Delineation of homogeneous temperature regions: a two‐stage clustering approach

Abstract Homogeneous temperature regions are necessary for use in hydrometeorological studies. The regions are often delineated by analysing statistics derived from time series of maximum, minimum or mean temperature, rather than attributes influencing temperature. This practice cannot yield meaningful regions in data‐sparse areas. Further, independent validation of the delineated regions for homogeneity in temperature is not possible, as temperature records form the basis to arrive at the regions. To address these issues, a two‐stage clustering approach is proposed in this study to delineate homogeneous temperature regions.

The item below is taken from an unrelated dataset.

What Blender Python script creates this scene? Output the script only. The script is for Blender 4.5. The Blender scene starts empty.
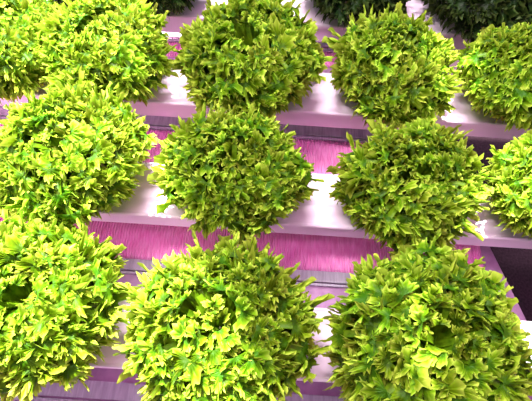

First stage of the approach involves (1) determining correlation structure between observed temperature over the study area and possible predictors (large‐scale atmospheric variables) influencing the temperature and (2) using the correlation structure as the basis to delineate sites in the study area into clusters. Second stage of the approach involves analysis on each of the clusters to (1) identify potential predictors (large‐scale atmospheric variables) influencing temperature at sites in the cluster and (2) partition the cluster into homogeneous fuzzy temperature regions using the identified potential predictors. Application of the proposed approach to India yielded 28 homogeneous regions that were demonstrated to be effective when compared to an alternate set of 6 regions that were previously delineated over the study area. Intersite cross‐correlations of monthly maximum and minimum temperatures in the existing regions were found to be weak and negative for several months, which is undesirable. This problem was not found in the case of regions delineated using the proposed approach. Utility of the proposed regions in arriving at estimates of potential evapotranspiration for ungauged locations in the study area is demonstrated.